Most recently, changes are resulting from increasing consumer consciousness of how data is being used and subsequent data-privacy regulations. From GDPR to the anticipated reforms to the Australian Data Privacy Law.
As a result, digital marketers are getting modelled conversion outputs far more often than they used to, especially from sources like Google (who are integrating AI powered modelling) and Facebook (who have modelled conversions for some time) even with solutions such as enhanced conversions and CAPI enriching the data that digital marketers do have access to.
As our previous last click conversion attribution signals diminish many marketers are harking back to a technology first developed in the 1960’s-1970’s using Media Mix Modelling (MMM) for answers. The benefit of this has been has been to unearth actionable insights while staying privacy compliant, allowing for greater collaboration between above the line and below the line worlds by giving more parity to above the line when evaluating the ROI of specific campaigns, products or business units and shifting to proactive decision making by analyzing longer term patterns and trends.
Many MMM’s are even becoming more and more effective at forecasting, allowing those insights to be modelled for their potential effects and measured against them.
We’ve seen the benefits of using an MMM play out across a number of key clients at Atomic and I’m a massive advocate for their use.
Media Mix Models are allowing the opportunity to integrate more and more granular data into the platforms. This allows pinpointing and testing of the effectiveness of marketing tactics such as ad formats, buy types, placements and audience targeting. However, my advice would be to proceed with caution.
The beauty of having a more holistic overview of the performance of media is that it allows for more strategic shifts at regular intervals over a long term view and facilitates the kind of big adjustments that can be massively beneficial for business goals.
These include challenges such as: What channel mix is most effective?
What levels of investment are optimal for each channel?
Are we even getting ‘skin in the game’ in this channel with this level of investment? Which channels are we overinvested in?
How has our marketing efficiency increased over the past year?
Which channels and suppliers should activity increase in?
Big, meaty, questions.

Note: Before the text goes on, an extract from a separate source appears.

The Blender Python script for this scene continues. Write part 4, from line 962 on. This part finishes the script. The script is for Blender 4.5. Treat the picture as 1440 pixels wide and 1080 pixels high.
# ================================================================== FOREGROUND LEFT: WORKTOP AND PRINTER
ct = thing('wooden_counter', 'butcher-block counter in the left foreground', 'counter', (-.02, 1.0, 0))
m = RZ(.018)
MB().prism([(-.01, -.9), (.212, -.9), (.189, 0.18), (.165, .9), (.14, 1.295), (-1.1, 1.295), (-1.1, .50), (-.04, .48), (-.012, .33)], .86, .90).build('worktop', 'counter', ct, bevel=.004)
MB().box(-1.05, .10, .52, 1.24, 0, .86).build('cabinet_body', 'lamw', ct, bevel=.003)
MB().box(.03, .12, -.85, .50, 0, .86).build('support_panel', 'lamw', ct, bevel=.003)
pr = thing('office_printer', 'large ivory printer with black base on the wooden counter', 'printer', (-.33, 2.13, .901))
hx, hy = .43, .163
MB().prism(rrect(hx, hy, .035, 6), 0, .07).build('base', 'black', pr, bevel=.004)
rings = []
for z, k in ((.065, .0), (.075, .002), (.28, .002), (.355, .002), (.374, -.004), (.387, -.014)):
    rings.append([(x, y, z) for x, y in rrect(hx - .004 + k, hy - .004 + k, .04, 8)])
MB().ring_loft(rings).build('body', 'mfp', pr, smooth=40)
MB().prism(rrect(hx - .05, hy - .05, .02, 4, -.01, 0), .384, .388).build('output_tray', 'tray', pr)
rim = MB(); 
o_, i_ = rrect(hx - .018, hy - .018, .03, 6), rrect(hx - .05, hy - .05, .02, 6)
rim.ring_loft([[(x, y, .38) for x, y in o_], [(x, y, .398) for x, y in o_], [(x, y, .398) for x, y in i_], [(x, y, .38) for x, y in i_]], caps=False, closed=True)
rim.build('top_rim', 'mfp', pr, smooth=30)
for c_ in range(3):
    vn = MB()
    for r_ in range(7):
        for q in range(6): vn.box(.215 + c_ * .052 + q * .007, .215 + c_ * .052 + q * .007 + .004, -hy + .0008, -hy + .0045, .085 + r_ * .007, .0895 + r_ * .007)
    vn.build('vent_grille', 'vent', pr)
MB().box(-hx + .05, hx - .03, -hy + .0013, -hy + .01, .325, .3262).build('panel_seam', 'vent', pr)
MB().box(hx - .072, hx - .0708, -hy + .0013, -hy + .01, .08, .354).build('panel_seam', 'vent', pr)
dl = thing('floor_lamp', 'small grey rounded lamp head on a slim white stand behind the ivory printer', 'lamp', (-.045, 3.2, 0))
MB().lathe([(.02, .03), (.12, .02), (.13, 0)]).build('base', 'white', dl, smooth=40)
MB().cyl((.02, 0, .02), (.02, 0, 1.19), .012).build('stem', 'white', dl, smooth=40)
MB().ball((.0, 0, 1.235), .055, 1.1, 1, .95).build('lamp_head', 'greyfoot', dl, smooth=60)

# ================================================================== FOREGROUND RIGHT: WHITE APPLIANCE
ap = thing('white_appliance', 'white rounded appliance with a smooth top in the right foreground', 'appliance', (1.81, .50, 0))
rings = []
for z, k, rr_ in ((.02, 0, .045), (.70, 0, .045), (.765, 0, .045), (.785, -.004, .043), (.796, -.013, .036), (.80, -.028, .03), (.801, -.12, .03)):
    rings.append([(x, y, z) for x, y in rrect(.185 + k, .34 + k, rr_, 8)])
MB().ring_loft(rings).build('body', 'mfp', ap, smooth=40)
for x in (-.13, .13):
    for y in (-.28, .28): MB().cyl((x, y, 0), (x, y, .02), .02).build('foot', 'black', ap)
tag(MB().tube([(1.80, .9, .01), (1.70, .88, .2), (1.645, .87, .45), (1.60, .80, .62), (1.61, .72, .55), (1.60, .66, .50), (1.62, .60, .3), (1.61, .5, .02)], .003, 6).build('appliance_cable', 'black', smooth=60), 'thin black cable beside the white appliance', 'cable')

What, in my opinion, should be guarded against are items which would have traditionally been A/B tests in the domain of Performance marketing trying to be ‘ported over’ to MMM from domains such as in-platform tests and Google Analytics. Many of these tests are either too granular or too short term to return meaningful results in a media mix model (thank goodness) but MMM’s and the metrics such as yield and MROI are too often being leaned on to provide the answers.
Yes, these tests are important, but not all roads point to an MMM (just as not all 1 lane gravel tracks should feed onto a single highway).
If the data feeding into MMM’s becomes too granular and the analyses of the data within them become too short-term in nature we are misusing the platforms and risk not being able to answer the bigger questions and discussions will be far ‘smaller’ and less impactful than they could be.
Your marketing insights vehicle will become stuck behind tractors, heavy haulage vehicles and those dreaded slow caravans (to really labour the unnecessary analogy).
So, I implore any MMM users, define the specific scope of these hugely insightful tools and stick to it. Don’t make your media mix model Google Analytics 2.0, your key stakeholders will thank you for it!
Joe Stevens is client lead of performance at Atomic212.